This is a two-part oil on canvas portrait of art dealer and speedway entrepreneur, Kym Bonython. One canvas is titled Portrait of Kim Bonython and dated 1963 and the other is titled Portrait of Mr. Bonython's speedway cap dated 1966.

The portrait of Bonython is a broad rectangle 94 cm high and 84 cm wide whereas the speedway cap is a thinner rectangle 62cm high and 42cm wide. Both works are set within deep wooden frames that have thin 8mm wood edges. The speedway cap frame is a darker brown than Bonython’s frame.

On our left the larger portrait of Bonython, then slightly higher on the right, the smaller portrait of his cap.

Bonython’s portrait has uncluttered simplicity, a restrained palette and strong geometric design. Bonython’s distorted body shape is striking for being squeezed into the bottom half of the canvas.In the background broad brushstrokes of layers of beige and slightly green and yellow tinged paint, the overall effect is of a gold surface with a flush of lighter white yellow across the top perhaps suggestive of a light source on the left. Very feint pencil marks divide the space into a wide grid.

Bonython’s plump oval head faces forward, with his head tilted on a 45 degree angle to his right shoulder. His short, brown hair frames the top half of his head, is neatly combed behind his ears and his low left parting, sweeps a wave across his high forehead. Individual strands of red, blue and yellow give texture and energy to the wave.

His features are pale and small within the scale of his yellow/biege face; he has sunken oval blue eyes that look downwards without an exact focus. His thin, framing eyebrows continue down and outline the shape of his narrow nose. His mouth is closed; his thin upper lip has a downward curve mirroring the larger curved lines of his triple chins, below.

Bonython is wearing a tight at-the-collar, off-white shirt and a skinny brown tie. His extra- large, ill-fitting jacket sits awkwardly on his shoulders; on his left side it is bunched up by his neck and exposes the black lining beneath.
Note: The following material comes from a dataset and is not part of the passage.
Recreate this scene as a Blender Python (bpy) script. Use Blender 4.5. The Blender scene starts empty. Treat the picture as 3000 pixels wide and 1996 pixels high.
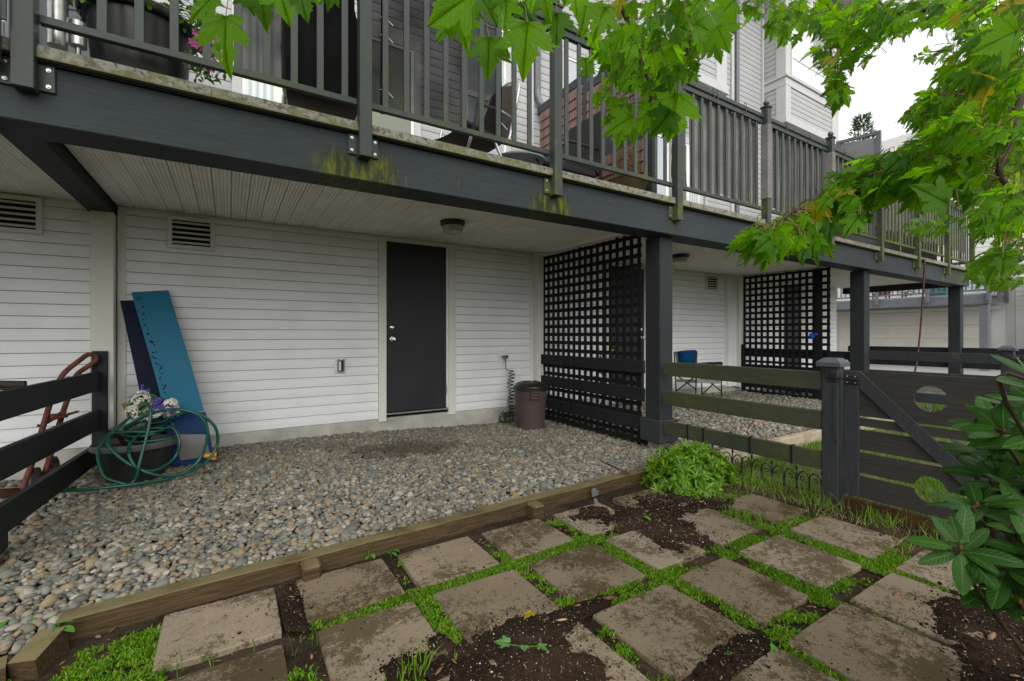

The jacket has small checks of off-white and grey green. The outline of the jacket, its collar and folds are marked by thin red and dark blue brushstrokes. He has short upper arms, bent elbows and his forearms meet in the middle where his large hands are clasped, fingers interlocking with his thumbs pointing to the sky. The jacket sleeves stop short of his wrists revealing, his shirt cuffs. On his right wrist he wears a watch with a brown and gold interlocking band and on his left, a brown leather braided bracelet. His tie, watch and bracelet are the same brown.

There is a thin uneven horizontal line about 9cms from the base of the canvas, suggesting a table. The artist’s signature John Brack, 63’ is below Bonython’s left elbow in the bottom right corner of the painting.

The painting of Bonython’s speedway cap is also depicted on an empty field of colour, here the background is a warmer beige ochre paint with narrower brushstrokes circling the cap and areas of smooth paint at the top. About 8cms from the top, a thin pencil like line travels across the width of the canvas. On the far left of the line, unusual as it’s at the top the artist has signed John Brack, 66. A grey brown thumbtack is painted pressed off- centre into the line. From the thumb tack a long slightly stiff and wobbly wire, hanging down approximately 17cms, where it loops through a metal hook and winds back tightly around itself, from it, a short piece of wire is pointing out to the right. The S-shaped metal hook is black and brown and hangs from the loop in the wire disappearing behind the top of the speedway cap about half way down the painting.

The cap is oval, approximately 20cms wide and 25 cm long like a suspended balloon with the narrow end at the top. The cap is a glossy black-and-white check pattern, check pattern ripples and crumples to suggest form in an otherwise flat shape.